人が亡くなるタイミングは多くの場合、家族はもちろん自分でも予測できるものではありません。
とくに、交通事故や心筋梗塞、脳卒中といった突然の死に直面すると、遺された家族は深い悲しみだけでなく、思いもよらない困難に悩まされることがあります。
その中でもとくに大きな問題となるのが、「相続財産がどこにどれだけあるのかわからない」ということです。
いざという時に困ってしまうことのないよう、事前に対策できることを考えてみましょう。
そもそも相続財産とは?
相続財産とは一般的には以下のようなものがあります。
●土地・建物などの不動産
●預貯金
●株式などの有価証券
●動産(貴金属、美術品など)
●生命保険金
●死亡退職金 など
それぞれにおいて問題点を整理してみましょう。
【不動産】
所在地や境界が不明な土地
自宅のみを所有している場合は問題が少ないですが、複数の土地を持つ地主や先祖代々の土地を保有している場合、問題が複雑になります。
実際に、相続財産の対象となった土地についてご家族にお伺いすると、正確な場所や面積を知っていたのは故人のみで、相続人には情報が伝わっていなかったというケースが多々あります。

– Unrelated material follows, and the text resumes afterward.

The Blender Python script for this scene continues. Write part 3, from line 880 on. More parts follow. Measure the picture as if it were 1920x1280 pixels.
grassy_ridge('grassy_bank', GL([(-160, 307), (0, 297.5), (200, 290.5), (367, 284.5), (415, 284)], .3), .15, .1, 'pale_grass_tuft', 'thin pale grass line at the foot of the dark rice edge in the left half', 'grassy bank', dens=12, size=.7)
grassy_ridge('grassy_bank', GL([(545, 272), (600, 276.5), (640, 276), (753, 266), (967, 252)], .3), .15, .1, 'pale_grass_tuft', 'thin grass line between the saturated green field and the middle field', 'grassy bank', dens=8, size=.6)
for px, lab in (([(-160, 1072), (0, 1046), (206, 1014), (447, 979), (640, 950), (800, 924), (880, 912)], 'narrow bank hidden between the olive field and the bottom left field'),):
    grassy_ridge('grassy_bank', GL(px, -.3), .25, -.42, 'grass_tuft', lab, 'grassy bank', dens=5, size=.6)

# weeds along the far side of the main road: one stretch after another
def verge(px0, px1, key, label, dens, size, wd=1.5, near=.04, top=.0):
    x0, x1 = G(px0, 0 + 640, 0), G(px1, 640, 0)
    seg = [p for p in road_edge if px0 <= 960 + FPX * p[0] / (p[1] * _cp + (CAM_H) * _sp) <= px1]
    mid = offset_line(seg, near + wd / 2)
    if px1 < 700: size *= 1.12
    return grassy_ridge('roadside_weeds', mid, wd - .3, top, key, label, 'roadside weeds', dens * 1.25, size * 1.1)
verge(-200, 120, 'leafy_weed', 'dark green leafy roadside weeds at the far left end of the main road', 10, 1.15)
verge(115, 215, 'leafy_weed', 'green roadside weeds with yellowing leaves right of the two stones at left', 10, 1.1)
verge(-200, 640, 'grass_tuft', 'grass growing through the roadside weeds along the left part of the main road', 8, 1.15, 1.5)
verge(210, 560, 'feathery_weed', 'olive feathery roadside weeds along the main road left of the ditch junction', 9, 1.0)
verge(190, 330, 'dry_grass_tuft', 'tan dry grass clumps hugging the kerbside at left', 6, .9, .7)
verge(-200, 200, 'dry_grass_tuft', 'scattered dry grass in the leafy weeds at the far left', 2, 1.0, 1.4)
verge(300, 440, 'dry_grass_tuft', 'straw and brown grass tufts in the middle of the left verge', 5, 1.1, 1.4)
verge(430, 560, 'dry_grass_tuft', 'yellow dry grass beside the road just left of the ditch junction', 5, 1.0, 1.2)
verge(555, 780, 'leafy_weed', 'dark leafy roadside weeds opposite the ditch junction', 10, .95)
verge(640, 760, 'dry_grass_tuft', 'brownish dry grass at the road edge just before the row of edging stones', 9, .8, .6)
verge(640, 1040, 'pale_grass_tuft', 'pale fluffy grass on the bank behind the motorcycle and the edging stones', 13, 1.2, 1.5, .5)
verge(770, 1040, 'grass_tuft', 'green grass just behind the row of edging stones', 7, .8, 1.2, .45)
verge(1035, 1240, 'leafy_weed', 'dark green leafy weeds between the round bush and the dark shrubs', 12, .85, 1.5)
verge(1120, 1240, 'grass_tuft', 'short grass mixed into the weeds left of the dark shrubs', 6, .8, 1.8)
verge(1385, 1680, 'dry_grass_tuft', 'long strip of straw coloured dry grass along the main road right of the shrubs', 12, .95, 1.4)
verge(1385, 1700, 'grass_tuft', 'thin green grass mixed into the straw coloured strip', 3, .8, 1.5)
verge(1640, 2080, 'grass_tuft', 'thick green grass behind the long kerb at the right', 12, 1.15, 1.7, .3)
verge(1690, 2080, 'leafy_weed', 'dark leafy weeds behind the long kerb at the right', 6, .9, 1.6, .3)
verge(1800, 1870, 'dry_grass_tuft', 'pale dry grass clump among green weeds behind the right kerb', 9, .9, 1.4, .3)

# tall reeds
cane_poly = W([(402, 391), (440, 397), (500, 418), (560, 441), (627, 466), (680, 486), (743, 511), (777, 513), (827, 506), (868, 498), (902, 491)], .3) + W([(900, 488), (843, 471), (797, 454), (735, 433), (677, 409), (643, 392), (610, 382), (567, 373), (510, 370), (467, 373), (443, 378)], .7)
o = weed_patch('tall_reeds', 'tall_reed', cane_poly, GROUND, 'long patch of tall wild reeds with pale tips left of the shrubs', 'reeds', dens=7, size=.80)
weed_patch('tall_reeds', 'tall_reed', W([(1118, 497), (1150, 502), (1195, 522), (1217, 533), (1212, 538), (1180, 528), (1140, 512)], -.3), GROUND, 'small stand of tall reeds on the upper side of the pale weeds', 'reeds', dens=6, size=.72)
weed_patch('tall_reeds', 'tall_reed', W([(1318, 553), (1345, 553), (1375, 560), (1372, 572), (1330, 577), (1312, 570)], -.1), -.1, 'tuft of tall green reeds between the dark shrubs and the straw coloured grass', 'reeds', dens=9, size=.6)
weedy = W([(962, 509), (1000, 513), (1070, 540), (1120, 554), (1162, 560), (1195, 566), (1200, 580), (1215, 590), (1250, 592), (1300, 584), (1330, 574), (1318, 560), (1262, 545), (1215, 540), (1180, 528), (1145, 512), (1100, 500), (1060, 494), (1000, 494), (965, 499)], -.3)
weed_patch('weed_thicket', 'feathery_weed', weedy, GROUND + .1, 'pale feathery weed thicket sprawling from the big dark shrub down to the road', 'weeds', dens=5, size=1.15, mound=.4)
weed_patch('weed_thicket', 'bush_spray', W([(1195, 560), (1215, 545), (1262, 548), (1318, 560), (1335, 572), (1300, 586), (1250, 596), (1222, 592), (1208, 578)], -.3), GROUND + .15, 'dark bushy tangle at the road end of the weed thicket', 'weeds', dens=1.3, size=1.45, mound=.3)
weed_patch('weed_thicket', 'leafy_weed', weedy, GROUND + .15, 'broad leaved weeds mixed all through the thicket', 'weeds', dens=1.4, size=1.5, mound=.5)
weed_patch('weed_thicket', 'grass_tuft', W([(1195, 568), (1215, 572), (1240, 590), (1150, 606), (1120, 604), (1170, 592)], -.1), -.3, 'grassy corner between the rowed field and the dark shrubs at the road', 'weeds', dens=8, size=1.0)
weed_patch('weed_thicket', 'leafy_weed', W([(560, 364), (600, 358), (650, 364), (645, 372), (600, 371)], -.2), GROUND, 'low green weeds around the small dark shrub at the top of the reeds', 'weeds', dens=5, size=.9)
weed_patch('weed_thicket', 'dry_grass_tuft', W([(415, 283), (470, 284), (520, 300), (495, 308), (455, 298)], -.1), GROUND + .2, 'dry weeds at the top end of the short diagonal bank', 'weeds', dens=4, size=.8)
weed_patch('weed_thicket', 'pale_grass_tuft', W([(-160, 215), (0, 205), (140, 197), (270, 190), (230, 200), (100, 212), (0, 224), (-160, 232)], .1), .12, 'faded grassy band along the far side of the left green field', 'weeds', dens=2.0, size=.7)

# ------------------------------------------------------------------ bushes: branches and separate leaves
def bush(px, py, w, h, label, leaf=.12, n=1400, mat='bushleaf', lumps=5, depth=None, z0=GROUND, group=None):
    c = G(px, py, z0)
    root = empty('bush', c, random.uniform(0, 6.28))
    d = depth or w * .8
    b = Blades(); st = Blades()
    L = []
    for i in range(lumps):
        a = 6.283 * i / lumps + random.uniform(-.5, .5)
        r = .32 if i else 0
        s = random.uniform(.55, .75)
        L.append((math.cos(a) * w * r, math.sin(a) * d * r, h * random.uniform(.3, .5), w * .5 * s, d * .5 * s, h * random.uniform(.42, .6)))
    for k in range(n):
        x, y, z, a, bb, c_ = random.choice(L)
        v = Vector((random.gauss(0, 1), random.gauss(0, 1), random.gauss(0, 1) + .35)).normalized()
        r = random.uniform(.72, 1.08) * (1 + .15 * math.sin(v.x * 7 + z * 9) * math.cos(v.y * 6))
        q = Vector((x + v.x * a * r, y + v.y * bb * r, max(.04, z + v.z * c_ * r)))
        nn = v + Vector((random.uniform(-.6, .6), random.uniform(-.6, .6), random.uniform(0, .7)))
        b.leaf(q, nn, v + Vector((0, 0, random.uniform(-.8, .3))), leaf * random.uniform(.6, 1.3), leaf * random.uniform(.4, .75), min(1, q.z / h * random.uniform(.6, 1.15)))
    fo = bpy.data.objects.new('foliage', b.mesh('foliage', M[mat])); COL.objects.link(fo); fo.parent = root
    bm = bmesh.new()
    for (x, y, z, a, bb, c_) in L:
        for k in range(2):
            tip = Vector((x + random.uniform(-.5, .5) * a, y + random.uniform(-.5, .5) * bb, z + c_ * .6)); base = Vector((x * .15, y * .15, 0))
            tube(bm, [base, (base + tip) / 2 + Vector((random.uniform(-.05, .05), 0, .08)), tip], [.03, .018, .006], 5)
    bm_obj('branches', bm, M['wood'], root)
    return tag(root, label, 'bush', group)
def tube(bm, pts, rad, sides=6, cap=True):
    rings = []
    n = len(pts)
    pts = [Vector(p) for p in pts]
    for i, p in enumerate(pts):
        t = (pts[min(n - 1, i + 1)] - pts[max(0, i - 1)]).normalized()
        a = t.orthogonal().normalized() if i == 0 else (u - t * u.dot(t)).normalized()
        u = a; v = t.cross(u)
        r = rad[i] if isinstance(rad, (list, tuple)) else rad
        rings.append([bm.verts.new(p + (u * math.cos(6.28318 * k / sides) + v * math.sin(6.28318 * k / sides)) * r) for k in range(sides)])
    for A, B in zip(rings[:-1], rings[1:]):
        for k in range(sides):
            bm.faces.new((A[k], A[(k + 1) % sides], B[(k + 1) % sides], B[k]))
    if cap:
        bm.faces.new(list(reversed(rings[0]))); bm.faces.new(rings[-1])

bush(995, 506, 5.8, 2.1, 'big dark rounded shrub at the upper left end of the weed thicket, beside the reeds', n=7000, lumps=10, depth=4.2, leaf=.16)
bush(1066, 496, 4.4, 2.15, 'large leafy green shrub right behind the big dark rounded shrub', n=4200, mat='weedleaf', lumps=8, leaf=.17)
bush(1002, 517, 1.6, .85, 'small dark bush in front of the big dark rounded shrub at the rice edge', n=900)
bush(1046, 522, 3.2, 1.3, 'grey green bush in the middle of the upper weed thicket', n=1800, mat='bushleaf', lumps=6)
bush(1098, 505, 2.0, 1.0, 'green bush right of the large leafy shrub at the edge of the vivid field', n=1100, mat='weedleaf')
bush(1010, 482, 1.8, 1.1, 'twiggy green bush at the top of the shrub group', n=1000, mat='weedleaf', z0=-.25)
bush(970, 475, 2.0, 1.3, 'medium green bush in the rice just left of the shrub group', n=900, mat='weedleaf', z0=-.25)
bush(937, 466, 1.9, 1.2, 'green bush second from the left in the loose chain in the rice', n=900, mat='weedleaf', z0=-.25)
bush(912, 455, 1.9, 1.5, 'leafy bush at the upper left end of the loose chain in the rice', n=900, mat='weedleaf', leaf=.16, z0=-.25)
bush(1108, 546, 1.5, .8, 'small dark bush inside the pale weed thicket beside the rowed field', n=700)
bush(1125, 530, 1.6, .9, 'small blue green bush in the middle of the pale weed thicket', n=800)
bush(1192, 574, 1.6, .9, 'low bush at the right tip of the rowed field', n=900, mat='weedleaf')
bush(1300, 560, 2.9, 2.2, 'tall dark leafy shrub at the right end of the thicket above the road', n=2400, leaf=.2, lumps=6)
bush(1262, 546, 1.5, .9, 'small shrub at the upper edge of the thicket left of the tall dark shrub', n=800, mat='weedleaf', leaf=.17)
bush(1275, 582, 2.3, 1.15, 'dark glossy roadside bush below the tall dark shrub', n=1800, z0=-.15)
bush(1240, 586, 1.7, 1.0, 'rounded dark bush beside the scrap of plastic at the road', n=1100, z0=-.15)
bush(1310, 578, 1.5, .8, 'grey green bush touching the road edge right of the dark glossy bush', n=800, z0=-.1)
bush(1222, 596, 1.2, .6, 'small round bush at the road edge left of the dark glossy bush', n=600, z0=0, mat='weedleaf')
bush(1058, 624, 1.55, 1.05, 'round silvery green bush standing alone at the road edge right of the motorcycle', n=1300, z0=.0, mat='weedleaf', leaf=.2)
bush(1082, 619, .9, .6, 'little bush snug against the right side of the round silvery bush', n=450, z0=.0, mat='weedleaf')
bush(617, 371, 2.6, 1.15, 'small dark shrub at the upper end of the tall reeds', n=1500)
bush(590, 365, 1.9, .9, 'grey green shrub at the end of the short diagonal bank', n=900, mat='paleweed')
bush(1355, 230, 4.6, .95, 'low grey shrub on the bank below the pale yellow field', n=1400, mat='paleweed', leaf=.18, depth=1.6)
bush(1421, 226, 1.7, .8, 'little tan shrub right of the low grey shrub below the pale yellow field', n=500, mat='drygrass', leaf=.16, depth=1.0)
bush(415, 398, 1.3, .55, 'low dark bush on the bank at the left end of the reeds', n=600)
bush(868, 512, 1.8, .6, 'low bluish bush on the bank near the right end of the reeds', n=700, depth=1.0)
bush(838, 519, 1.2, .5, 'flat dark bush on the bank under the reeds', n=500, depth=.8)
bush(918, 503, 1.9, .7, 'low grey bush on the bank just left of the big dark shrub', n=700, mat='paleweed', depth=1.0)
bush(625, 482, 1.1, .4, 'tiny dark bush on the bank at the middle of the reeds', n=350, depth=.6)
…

土地の境界が不明確な場合は、隣地所有者との話し合いや合意文書の確認が必要になりますし、山林の場合は、曖昧な目印による境界も多いため、調査が困難です。
土地の貸し出しに関するトラブル
土地を他者に貸している場合、土地賃貸契約書の所在が重要になりますが、先祖の代からご近所の人に貸し続けている土地などは賃貸契約書は作成していないことも多く、契約書は交わしていても紛失していたり、面積の記載が曖昧だと相続人が困ることになります。
登記名義が古いままのトラブル
登記上の所有者が祖父母のままでそのまま放置されているケースも多く見受けられます。
その場合、相続人全員で遺産分割協議書を作成し、改めて名義変更が必要となります。
また、相続の際に登記変更をしないまま放置され、相続人関係がより複雑になってしまっていることから誰も管理をする人がいなくなり、荒れ放題の空き家となってしまう、空き家問題が深刻化しているため、2024年より相続登記が義務化されました。
3年以内に手続きを行わないと10万円以下の過料が科される可能性がありますので、相続の際は登記変更を忘れないようにしましょう。
登記上の「住所の不一致」などの細かな不備も多くみられ、修正には多くの手間がかかります。
土地や建物の不動産に関する書類は、生前のうちに正しい登記情報に整えておくことが、家族への最大の思いやりといえます。
【預貯金】
金融機関に残高証明を依頼すれば預金の把握は可能ですが、名義が家族のものだった場合は、その預金が故人のものか家族のものかを明確にしなければなりません。
預金口座は、故人が亡くなったことを銀行が把握した時点で即時に凍結される恐れもありますので、どの口座から何の引き落としがされているのかを把握しておくことも見落としがちですが重要です。
また、ネット銀行の場合は、ログイン情報が分からず、口座の存在自体を把握できないこともあります。タンス預金についても本人しか知らない場所に大金が隠されていたら大問題です。
どの銀行に口座を所有しているかだけでもご家族には共有しておいた方が安心かもしれません。
【生命保険】
保険金については、保険証券を紛失している場合でも、生命保険契約照会制度を利用すれば調査可能です。
ただし、契約者が家族名義であっても、実際の保険料負担が故人だった場合、その保険契約の扱いが複雑になります。
税法上では、契約者=保険料負担者とはならないため、注意が必要です。
相続財産を巡るトラブルを防ぐには?
これらのトラブルを防ぐには、大きく分けてたった2つしかありません。
①故人となる本人が「終活ノート」などに財産の所在を記録しておく
②将来の相続人とあらかじめ話し合い、財産情報を共有しておく
もし、家族では話しづらいという場合は、我々のような相続の専門家に相談することも一つの有効な選択肢です。
後々のトラブルを防ぐためにも、早めの備えをおすすめします。
今すぐやるべき5つのチェックリスト
1.不動産の登録名義を確認(祖父母名義のまま放置されていませんか?)
2.預金口座・ネット銀行・タンス預金の一覧を整理
3.保険証書や契約情報の所在を明確に(照会制度も活用)
4.土地を貸している場合の契約書類を再確認
5.「終活ノート」に財産・連絡先・パスワードを記録(家族と共有が望ましい)
あなたの「万が一」は、家族にとっての「突然」です。
突然に備え、今できる準備をしておくことこそが最大の愛情です。
今すぐにご家族で話し合いができるという場合でも、相続やお金に関することはとてもデリケートな問題です。
お互いへの思いやりを決して忘れず、話し合ってみてください。